## START DATA EXTRACT

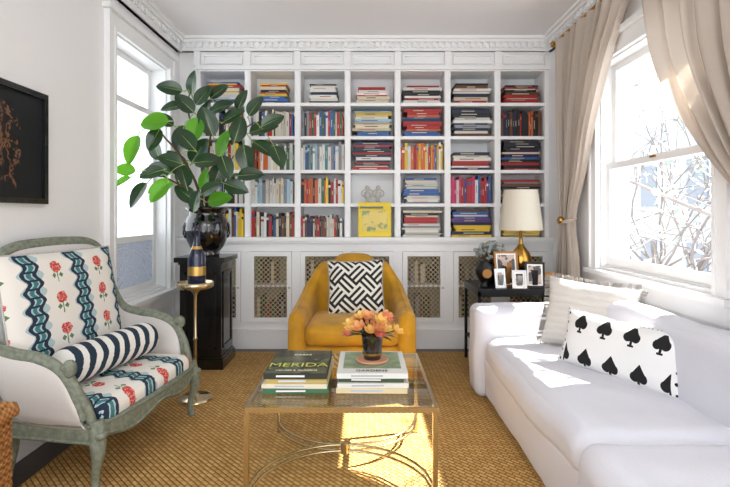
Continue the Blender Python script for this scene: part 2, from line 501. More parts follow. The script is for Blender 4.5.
def window(name,side,W,rail,recess=0.04,lace=None):
    ya,yb,za,zb=W; x=XL if side<0 else XR; s=side
    g=empty(name)
    def bx(mb,x0,x1,y0,y1,z0,z1,m=0):
        a,b=x+s*x0,x+s*x1; mb.box((min(a,b),y0,z0),(max(a,b),y1,z1),m)
    mb=MB(); c=0.11; e=.001
    bx(mb,-0.03,-e,ya-c+.003,ya,za-0.02,zb); bx(mb,-0.03,-e,yb,yb+c-.003,za-0.02,zb)
    bx(mb,-0.03,-e,ya-c+.003,yb+c-.003,zb,zb+c)
    bx(mb,-0.045,-e*2,ya-c,ya-c+0.025,za-0.018,zb+c-.002); bx(mb,-0.045,-e*2,yb+c-0.025,yb+c,za-0.018,zb+c-.002)
    bx(mb,-0.038,-e*2,ya-.02,ya+.001,za-0.018,zb+.02); bx(mb,-0.038,-e*2,yb-.001,yb+.02,za-0.018,zb+.02)
    bx(mb,-0.06,-e,ya-c-0.02,yb+c+0.02,zb+c+e,zb+c+0.04)
    bx(mb,-0.07,0.03,ya-c-0.02,yb+c+0.02,za-0.055,za-0.021)
    bx(mb,-0.025,-e,ya-c,yb+c,za-0.16,za-0.056)
    mb.build('casing',M_trim,g)
    mb=MB(); f=0.05; r0=recess
    bx(mb,0.001,0.2,ya+e,ya+0.012,za,zb); bx(mb,0.001,0.2,yb-0.012,yb-e,za,zb); bx(mb,0.001,0.2,ya+.012,yb-.012,zb-0.012,zb-e); bx(mb,0.031,0.2,ya+.012,yb-.012,za+e,za+0.012)
    y0,y1=ya+.013,yb-.013
    bx(mb,r0,r0+0.04,y0,y0+f,za+.013,rail); bx(mb,r0,r0+0.04,y1-f,y1,za+.013,rail)
    bx(mb,r0+e,r0+0.039,y0+f,y1-f,za+.013,za+f+0.02); bx(mb,r0-.002,r0+0.041,y0,y1,rail-0.035,rail+0.01)
    bx(mb,r0+.045,r0+0.085,y0,y0+f,rail+.02,zb-.013); bx(mb,r0+.045,r0+0.085,y1-f,y1,rail+.02,zb-.013)
    bx(mb,r0+.046,r0+0.084,y0+f,y1-f,zb-f-.013,zb-.013); bx(mb,r0+.044,r0+0.086,y0,y1,rail-0.03,rail+0.02)
    if lace: bx(mb,r0+.002,r0+0.038,y0+f,y1-f,lace-0.03,lace+0.02)
    mb.build('sashes',M_trim,g)
    mb=MB()
    for xx,za_,zb_ in ((r0+.02,za+f,rail-.03),(r0+.065,rail,zb-f)):
        X_=x+s*xx; mb.add([(X_,y0+f-.005,za_),(X_,y1-f+.005,za_),(X_,y1-f+.005,zb_),(X_,y0+f-.005,zb_)],[(0,1,2,3)])
    mb.build('panes',M_wglass,g)
    if lace:
        mb=MB(); bx(mb,r0+0.008,r0+0.012,y0+f,y1-f,za+f,lace-0.02); mb.build('lace_film',M_lace,g)
    else:
        mb=MB()
        bx(mb,r0-0.015,r0-.003,(ya+yb)/2-0.025,(ya+yb)/2+0.025,rail-0.010,rail+0.004); mb.build('sash_lock',M_brass,g)
    return g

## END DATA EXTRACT

## WHAT YOU SHOULD DO:
Transcribe the full listing above exactly, with the images removed.

## ANSWER IN FULL:
Continue the Blender Python script for this scene: part 2, from line 501. More parts follow. The script is for Blender 4.5.
def window(name,side,W,rail,recess=0.04,lace=None):
    ya,yb,za,zb=W; x=XL if side<0 else XR; s=side
    g=empty(name)
    def bx(mb,x0,x1,y0,y1,z0,z1,m=0):
        a,b=x+s*x0,x+s*x1; mb.box((min(a,b),y0,z0),(max(a,b),y1,z1),m)
    mb=MB(); c=0.11; e=.001
    bx(mb,-0.03,-e,ya-c+.003,ya,za-0.02,zb); bx(mb,-0.03,-e,yb,yb+c-.003,za-0.02,zb)
    bx(mb,-0.03,-e,ya-c+.003,yb+c-.003,zb,zb+c)
    bx(mb,-0.045,-e*2,ya-c,ya-c+0.025,za-0.018,zb+c-.002); bx(mb,-0.045,-e*2,yb+c-0.025,yb+c,za-0.018,zb+c-.002)
    bx(mb,-0.038,-e*2,ya-.02,ya+.001,za-0.018,zb+.02); bx(mb,-0.038,-e*2,yb-.001,yb+.02,za-0.018,zb+.02)
    bx(mb,-0.06,-e,ya-c-0.02,yb+c+0.02,zb+c+e,zb+c+0.04)
    bx(mb,-0.07,0.03,ya-c-0.02,yb+c+0.02,za-0.055,za-0.021)
    bx(mb,-0.025,-e,ya-c,yb+c,za-0.16,za-0.056)
    mb.build('casing',M_trim,g)
    mb=MB(); f=0.05; r0=recess
    bx(mb,0.001,0.2,ya+e,ya+0.012,za,zb); bx(mb,0.001,0.2,yb-0.012,yb-e,za,zb); bx(mb,0.001,0.2,ya+.012,yb-.012,zb-0.012,zb-e); bx(mb,0.031,0.2,ya+.012,yb-.012,za+e,za+0.012)
    y0,y1=ya+.013,yb-.013
    bx(mb,r0,r0+0.04,y0,y0+f,za+.013,rail); bx(mb,r0,r0+0.04,y1-f,y1,za+.013,rail)
    bx(mb,r0+e,r0+0.039,y0+f,y1-f,za+.013,za+f+0.02); bx(mb,r0-.002,r0+0.041,y0,y1,rail-0.035,rail+0.01)
    bx(mb,r0+.045,r0+0.085,y0,y0+f,rail+.02,zb-.013); bx(mb,r0+.045,r0+0.085,y1-f,y1,rail+.02,zb-.013)
    bx(mb,r0+.046,r0+0.084,y0+f,y1-f,zb-f-.013,zb-.013); bx(mb,r0+.044,r0+0.086,y0,y1,rail-0.03,rail+0.02)
    if lace: bx(mb,r0+.002,r0+0.038,y0+f,y1-f,lace-0.03,lace+0.02)
    mb.build('sashes',M_trim,g)
    mb=MB()
    for xx,za_,zb_ in ((r0+.02,za+f,rail-.03),(r0+.065,rail,zb-f)):
        X_=x+s*xx; mb.add([(X_,y0+f-.005,za_),(X_,y1-f+.005,za_),(X_,y1-f+.005,zb_),(X_,y0+f-.005,zb_)],[(0,1,2,3)])
    mb.build('panes',M_wglass,g)
    if lace:
        mb=MB(); bx(mb,r0+0.008,r0+0.012,y0+f,y1-f,za+f,lace-0.02); mb.build('lace_film',M_lace,g)
    else:
        mb=MB()
        bx(mb,r0-0.015,r0-.003,(ya+yb)/2-0.025,(ya+yb)/2+0.025,rail-0.010,rail+0.004); mb.build('sash_lock',M_brass,g)
    return g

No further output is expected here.